An inquiry may now be made, how are we to support the doctrine of rewards and punishments according to these ideas of the requisitions of the divine law? If the law require love and obedience only, how can it require punishment? and if it do not require punishment, what does? The law may evidently approve of any penalty, or require any punishment, that is for the benefit of the punished, or for the general good of the subjects of law. Any punishment that is calculated to lead to love and obedience, is easily seen to be consistent with the requisitions of the divine law. The law may not only approve of such punishment, but in subserviency to its main design, absolutely require it. A law naturally presupposes penalties, and punishments for disobedience, but in subservience to the requirement of love. But the reason which is given for the law's requiring punishment, totally excludes the idea of endless punishment, because in such punishment, we can discern no ground for supposing an intention to amend, or an object akin to the requirement of the law according to scripture. From this consideration we can see nothing against the law's requiring punishment in a future

state as well as in the present, if it be for the same use and purpose. That punishment is for the benefit of the punished, is a point clearly maintained in the scripture. For whom the Lord loveth he chasteneth, and Scourgeth every son whom he receiveth. If ye endure chastening, God dealeth with you as with sons; for what son is he whom the father chasteneth not? But if ye be without chastisement, whereof all are partakers, then are ye bastards and not sons. Furthermore, we have had fathers of our flesh, which corrected us, and we gave them reverence: shall we not much rather be in subjection unto the Father of spirits and live? For they verily for a few days chastened us after their own pleasure; but he for our profit that we might be partakers of his holiness."

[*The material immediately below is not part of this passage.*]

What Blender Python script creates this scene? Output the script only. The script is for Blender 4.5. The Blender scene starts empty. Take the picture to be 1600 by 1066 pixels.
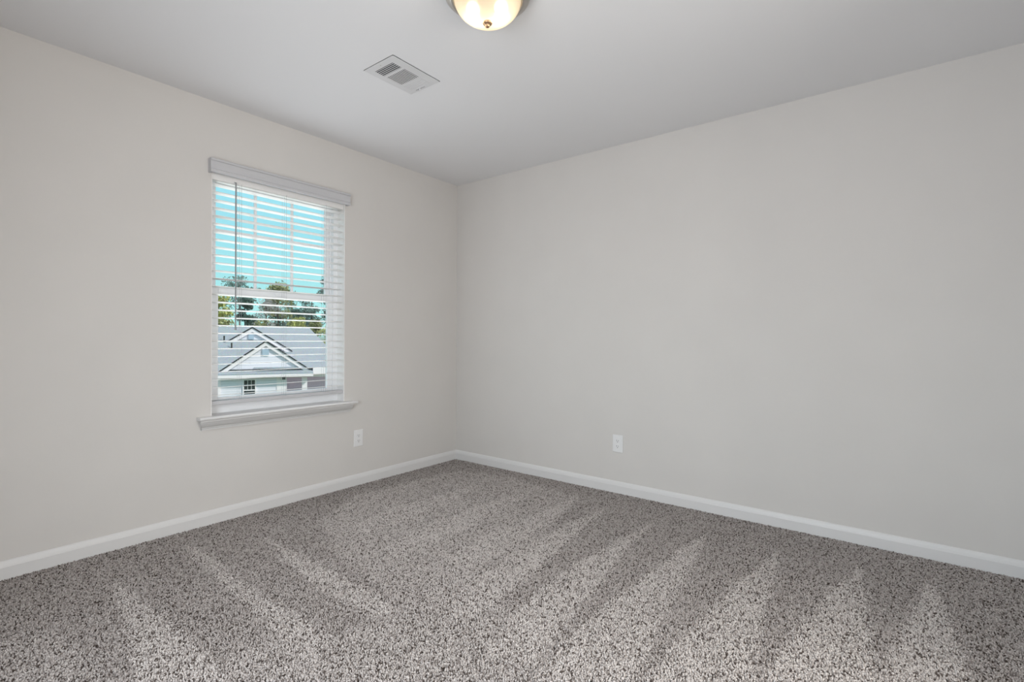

Shall we now attend to the question, what is the difference between the law and the gospel? The law, we conclude from the scripture, requires life, love, and obedience. But it is the province of the gospel to give the blessing of life, the requirement of the law. The law and the gospel are the same in nature, but different in the manner of bestowing their blessings. "Is the law then against the promises of God? God forbid for if there had been a law given that could have given life, verily righteousness should have been by the law." We are not to understand the law and the gospel to be in opposition to each other. What our heavenly Father has built

with one hand, he does not pull down with another. To arm his justice and his mercy directly against each other, divides him against himself, and produces in him the discord of "God and mammon," of "Christ and Belial." Hence the poet's declaration,

"A God all mercy is a God unjust,"

is foreign from every good principle of theology. If God be merciful at all, he is infinitely merciful; for he possesses no attribute short of full perfection. He is a God all merciful, and yet a God of justice. "The wisdom that is from above," says James, "is full of mercy." Then according to our poet it is unjust. David says, "The Lord is good to all, and his tender mercies are over all his works."

We discern a difference between the law and the gospel in that "the law is not of faith; but the man that doeth them," the things required in the law, "shall live in them."The law promises rewards in and for obedience; the gospel gives the principle of obedience. The law bestows rewards, but no gifts; in the gospel is the gift of eternal life. It finishes what the law requires. "For what the law could not do, in that it was weak through the flesh, God sending his own son in the likeness of sinful flesh, and for sin, condemned sin in the flesh; that the righteousness of the law might be fulfilled in us, who walk not after the flesh, but after the spirit.